In very broad terms, I suppose it comes down to choosing between a nice lifestyle now or a better lifestyle in five to ten years. To some, this may seem like a no-brainer. I am concerned, though, over what kind of precedent I could be setting for myself through this decision; what sort of compromises would I be willing to make in the future for either one of those? Would I put off potentially better careers to enjoy life now? Would I prolong short-term cognitive dissonance in favour of more rewards in the future? Sigh. These, and similar questions, have mercilessly kept me up for many nights. If all goes to plan, I will make a decision and will make it public sometime in the next week or two. It will be a big turning point in my life and part of me is really anxious to make that choice. Then I might be able to sleep again.

Anyhow, this post is getting on the long-ish side (well, it might have been getting long a little while ago), and I think that it effectively catches you up on the academic, professional, and recreational sides of my life. Besides, I think that I owe you a big post after near radio silence over the past two months. I trust that you have been keeping well; please drop me a line with exciting details, though! I’m looking forward to hearing from you again ๐Ÿ™‚ Until then, do take care of yourself.

Sincerely,

Justin

Edit: With respect to the job decision, I firmly believe that wherever I choose is where I would want to stay for a number of years. I am definitely not a fan of going to a company and then leaving after a year or two or three or something like that. The lack of commitment by employees in my generation is alarming, and I have no intention of being like that.

2 Responses to “An Open Letter to Nobody (And Everyone)”

  1. Tony Says:

    You are fortunate to be choosing between two pretty good options. No matter which one you pick, your odds of being happy with it are quite high. The only real danger is that you may lapse into “what might have been” thoughts but you can avoid those by focussing on making the most of whichever place you end up picking.

  2. Emily Says:

    This may not be the answer, but it just might help reveal a tiny something –

    Take two index cards, and label one “New York/Bloomberg” and the other one “Toronto/[Company].” Turn them face-down, and mix them up so you don’t know which is which–and then pick one up. Imagine that the card you hold in your hand is the option you MUST choose. How does it make you feel?

    If it puts a pang of anxiety in your gut and makes you worry about future regrets, then you should probably reconsider going for that option.

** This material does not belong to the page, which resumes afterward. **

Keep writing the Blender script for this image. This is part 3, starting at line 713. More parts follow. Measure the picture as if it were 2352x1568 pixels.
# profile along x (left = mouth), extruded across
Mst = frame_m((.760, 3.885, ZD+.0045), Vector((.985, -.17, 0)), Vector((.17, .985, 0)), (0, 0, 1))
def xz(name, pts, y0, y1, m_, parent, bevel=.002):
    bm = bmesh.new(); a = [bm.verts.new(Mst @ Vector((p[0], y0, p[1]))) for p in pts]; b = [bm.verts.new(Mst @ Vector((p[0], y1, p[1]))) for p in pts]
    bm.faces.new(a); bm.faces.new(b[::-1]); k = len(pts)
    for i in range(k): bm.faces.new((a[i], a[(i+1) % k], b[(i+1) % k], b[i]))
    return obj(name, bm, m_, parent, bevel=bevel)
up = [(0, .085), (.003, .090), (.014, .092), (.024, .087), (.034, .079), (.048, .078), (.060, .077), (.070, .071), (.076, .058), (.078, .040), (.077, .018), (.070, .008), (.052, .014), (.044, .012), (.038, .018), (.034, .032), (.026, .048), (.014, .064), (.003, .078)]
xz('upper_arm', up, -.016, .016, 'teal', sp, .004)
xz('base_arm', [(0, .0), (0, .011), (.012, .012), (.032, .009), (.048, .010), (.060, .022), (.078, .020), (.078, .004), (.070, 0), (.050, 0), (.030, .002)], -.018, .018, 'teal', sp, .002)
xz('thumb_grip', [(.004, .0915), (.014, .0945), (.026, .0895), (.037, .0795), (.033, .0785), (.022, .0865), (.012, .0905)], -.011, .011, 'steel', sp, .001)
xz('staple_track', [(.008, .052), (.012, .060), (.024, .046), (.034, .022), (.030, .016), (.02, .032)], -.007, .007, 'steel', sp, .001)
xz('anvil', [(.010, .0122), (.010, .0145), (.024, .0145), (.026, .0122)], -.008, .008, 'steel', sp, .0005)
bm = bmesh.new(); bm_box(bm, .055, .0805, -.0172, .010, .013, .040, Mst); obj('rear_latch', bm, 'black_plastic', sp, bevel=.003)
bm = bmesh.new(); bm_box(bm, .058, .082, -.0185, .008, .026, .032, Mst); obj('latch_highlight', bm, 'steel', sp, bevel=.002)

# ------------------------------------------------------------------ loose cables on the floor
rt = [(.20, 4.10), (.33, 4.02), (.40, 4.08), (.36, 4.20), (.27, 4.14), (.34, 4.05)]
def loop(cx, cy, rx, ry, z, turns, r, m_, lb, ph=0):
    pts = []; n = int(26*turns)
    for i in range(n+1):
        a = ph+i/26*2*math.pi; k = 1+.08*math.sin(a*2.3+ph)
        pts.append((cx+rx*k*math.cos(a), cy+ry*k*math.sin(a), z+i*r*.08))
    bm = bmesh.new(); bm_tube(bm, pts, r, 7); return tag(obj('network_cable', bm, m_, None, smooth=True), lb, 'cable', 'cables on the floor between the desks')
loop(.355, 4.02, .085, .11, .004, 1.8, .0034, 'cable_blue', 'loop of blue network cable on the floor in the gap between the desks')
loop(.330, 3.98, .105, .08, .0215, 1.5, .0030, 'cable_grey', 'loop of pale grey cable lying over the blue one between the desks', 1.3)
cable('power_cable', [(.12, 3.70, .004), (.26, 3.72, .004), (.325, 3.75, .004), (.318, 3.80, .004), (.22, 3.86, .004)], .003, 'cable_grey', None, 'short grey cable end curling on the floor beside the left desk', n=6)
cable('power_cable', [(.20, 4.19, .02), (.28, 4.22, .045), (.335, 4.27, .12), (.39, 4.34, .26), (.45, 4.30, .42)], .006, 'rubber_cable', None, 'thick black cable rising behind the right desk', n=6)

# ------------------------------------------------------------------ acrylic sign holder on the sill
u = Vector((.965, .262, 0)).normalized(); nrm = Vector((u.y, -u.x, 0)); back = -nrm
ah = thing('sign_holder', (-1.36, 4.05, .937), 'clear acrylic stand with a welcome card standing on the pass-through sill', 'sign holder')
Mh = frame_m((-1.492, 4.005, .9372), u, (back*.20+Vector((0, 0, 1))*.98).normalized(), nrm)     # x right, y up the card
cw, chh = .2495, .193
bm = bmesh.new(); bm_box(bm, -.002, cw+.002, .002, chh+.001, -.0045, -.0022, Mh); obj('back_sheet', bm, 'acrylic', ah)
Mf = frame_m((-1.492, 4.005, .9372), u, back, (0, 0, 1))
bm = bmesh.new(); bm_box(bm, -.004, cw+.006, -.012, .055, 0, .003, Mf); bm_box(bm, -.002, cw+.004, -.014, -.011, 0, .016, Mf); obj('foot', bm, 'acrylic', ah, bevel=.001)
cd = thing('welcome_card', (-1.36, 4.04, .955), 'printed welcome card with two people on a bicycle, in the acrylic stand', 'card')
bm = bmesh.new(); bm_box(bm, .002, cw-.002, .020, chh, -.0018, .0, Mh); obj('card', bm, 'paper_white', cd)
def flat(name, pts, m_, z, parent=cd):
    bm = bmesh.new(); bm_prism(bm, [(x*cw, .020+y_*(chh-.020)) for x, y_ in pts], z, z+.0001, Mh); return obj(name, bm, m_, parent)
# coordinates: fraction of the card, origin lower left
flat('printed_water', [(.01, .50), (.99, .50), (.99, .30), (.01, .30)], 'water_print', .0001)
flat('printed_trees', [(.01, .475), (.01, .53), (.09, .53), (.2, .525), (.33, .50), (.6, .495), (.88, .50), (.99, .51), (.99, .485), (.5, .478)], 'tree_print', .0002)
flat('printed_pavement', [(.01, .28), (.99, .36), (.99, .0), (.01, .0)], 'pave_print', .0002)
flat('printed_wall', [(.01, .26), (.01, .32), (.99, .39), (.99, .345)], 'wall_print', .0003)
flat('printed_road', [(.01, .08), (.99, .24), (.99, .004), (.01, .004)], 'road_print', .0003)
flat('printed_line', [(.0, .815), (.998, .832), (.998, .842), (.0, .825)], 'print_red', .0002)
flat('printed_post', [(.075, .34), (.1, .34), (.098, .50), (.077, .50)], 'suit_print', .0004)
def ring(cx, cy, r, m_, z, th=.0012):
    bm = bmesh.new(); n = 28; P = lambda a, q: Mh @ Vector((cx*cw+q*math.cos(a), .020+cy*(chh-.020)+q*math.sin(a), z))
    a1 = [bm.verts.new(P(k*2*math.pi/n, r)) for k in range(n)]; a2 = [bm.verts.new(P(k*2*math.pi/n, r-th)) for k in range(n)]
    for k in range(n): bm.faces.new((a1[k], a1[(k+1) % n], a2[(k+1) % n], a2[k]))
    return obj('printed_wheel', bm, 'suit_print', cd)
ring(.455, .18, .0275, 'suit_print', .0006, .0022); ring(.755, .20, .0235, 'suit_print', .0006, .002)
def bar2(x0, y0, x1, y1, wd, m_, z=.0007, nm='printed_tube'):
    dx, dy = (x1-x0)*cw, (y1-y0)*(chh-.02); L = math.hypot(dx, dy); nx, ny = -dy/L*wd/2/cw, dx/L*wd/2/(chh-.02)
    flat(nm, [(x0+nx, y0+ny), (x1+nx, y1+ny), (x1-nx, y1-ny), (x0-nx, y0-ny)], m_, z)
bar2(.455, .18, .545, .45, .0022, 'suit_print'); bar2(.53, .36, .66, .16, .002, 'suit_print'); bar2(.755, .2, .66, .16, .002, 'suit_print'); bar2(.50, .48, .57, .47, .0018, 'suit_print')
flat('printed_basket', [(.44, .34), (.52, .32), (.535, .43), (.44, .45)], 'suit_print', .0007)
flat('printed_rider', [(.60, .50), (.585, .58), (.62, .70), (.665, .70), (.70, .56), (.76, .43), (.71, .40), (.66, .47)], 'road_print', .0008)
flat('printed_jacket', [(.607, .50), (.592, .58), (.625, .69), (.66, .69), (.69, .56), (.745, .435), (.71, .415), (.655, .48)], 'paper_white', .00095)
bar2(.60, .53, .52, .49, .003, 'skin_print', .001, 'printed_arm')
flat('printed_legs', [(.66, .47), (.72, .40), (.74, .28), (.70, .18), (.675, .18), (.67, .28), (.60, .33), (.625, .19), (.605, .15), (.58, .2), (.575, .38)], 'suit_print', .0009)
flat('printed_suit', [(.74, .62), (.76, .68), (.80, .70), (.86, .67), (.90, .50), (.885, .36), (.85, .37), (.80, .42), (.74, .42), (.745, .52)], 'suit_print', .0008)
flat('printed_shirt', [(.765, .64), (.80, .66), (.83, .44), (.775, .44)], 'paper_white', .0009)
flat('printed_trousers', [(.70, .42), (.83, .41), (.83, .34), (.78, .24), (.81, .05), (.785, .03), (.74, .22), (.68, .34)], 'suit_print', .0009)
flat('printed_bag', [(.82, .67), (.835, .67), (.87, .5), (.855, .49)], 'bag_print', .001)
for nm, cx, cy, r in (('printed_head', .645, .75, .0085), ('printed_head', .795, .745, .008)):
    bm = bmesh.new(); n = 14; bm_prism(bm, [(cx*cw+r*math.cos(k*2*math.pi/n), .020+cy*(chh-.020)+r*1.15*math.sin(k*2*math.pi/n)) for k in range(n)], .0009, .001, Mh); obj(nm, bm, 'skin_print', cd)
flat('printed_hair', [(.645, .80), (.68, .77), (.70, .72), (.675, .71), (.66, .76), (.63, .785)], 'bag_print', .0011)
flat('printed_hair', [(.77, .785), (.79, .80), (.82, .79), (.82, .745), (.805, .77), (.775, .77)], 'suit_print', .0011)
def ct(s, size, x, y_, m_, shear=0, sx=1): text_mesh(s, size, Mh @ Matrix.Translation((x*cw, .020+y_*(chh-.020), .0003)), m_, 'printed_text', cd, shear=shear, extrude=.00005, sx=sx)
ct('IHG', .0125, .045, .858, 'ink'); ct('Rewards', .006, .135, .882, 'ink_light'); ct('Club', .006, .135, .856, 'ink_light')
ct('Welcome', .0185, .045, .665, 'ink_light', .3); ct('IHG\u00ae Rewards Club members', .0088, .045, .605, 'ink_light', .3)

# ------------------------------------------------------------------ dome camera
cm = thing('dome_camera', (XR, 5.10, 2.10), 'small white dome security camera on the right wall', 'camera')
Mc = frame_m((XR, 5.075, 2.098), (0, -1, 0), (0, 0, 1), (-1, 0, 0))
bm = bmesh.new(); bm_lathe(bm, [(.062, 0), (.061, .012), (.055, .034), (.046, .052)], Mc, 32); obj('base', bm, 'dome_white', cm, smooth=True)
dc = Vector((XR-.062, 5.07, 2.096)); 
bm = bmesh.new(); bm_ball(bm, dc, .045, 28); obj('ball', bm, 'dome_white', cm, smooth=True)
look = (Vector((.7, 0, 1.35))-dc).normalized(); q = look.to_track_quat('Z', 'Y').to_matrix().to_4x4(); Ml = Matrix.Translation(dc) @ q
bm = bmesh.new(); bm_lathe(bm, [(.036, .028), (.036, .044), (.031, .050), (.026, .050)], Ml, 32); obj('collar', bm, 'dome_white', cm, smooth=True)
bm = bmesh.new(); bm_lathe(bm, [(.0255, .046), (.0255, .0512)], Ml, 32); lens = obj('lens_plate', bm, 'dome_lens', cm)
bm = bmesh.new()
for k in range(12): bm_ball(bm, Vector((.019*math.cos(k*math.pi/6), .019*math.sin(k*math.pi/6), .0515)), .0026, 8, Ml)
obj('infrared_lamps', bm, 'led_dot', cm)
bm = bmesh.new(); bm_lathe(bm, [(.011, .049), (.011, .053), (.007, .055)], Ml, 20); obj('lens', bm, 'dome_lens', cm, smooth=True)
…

If, however, there’s an inexplicable (even if slight) sense of relief in your heart, then you’re probably better off with the one in your hand.

    Remember that no matter which one you choose (because Tony is right, you are lucky to have two great options), the wonderful (?) thing about this life is that we are never given opportunities for do-overs, and therefore, we never can really know “what might have been.” This ignorance, while scary, can be a blessing in disguise if we choose to rest in it after making the best decisions possible (given limited information) along the way.

    I’ll be praying for your wisdom on this one.